Friday, May 15, 2009

What if Humans Are the Art Supplies?

At a creativity retreat, one can expect any number of metaphors using art supplies. It wouldn't surprise me if some people get annoyed with these constant comparisons. Some people want to dive right in and start creating, and not think about deeper issues, like what it all means--although if you're not interested in existential and theological issues, I'm not sure why you'd come to a retreat at a church camp. I'm a poet, so I love any exercises that could lead to interesting poems.

Yesterday, I talked about the idea of God as art materials. But today, I'd like to think about what it means if humans are the art materials.

I love the idea of clay being happy with its clay nature. It doesn't spend the day wishing it was steel. It knows what it can do, and it rests secure in its earthen self.

I, on the other hand, am not good at being happy with my essential nature. I'm always trying to improve myself. I always have a plan to do more reading, more writing, more praying, more yoga, and more exercise.

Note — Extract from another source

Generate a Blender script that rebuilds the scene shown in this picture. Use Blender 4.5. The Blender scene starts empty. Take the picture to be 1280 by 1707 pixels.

I'm always looking for a way to eat better and to lose weight. I spend much time wondering if I'm doing what God put me on earth to do.

But what if I don't need to improve? What if I'm exactly what I'm meant to be? What if God put me here, knowing exactly what God was doing?

We are the art materials! God put as here as part of the plan for the redemption of creation, that redemption that's already taken place, but isn't complete yet.

If we are the art materials, God wants us to be ourselves. God NEEDS us to be ourselves.

Think about it this way: some of us are clay, some of us are fabric, some of us are paint, and some of us are metals.

If we all decided we needed to be blue paint, and we spent all our time and energy trying to be blue paint, we would deny the world, and God, the creator, all sorts of wonderful possibilities.

God would keep working with us, of course. God isn't going to dump us all in the trash, saying, "I hate all this blue paint!" If we all decide to be blue paint, God will have a blue period.

But how much more glorious a world we'd have, if God had full access to all the art supplies: if we'd all decide to be just what we were meant to be and quit trying to be something else.

The world will spend lots of time trying to convince us all to squeeze into very narrow molds. God needs us to be something else. And the Good News is that God needs us to be exactly who we are.

(thanks to Pastor Mary Canniff-Kuhn, who suggested all these possible interpretations and implications at Lutheridge during the 2009 Create in Me retreat).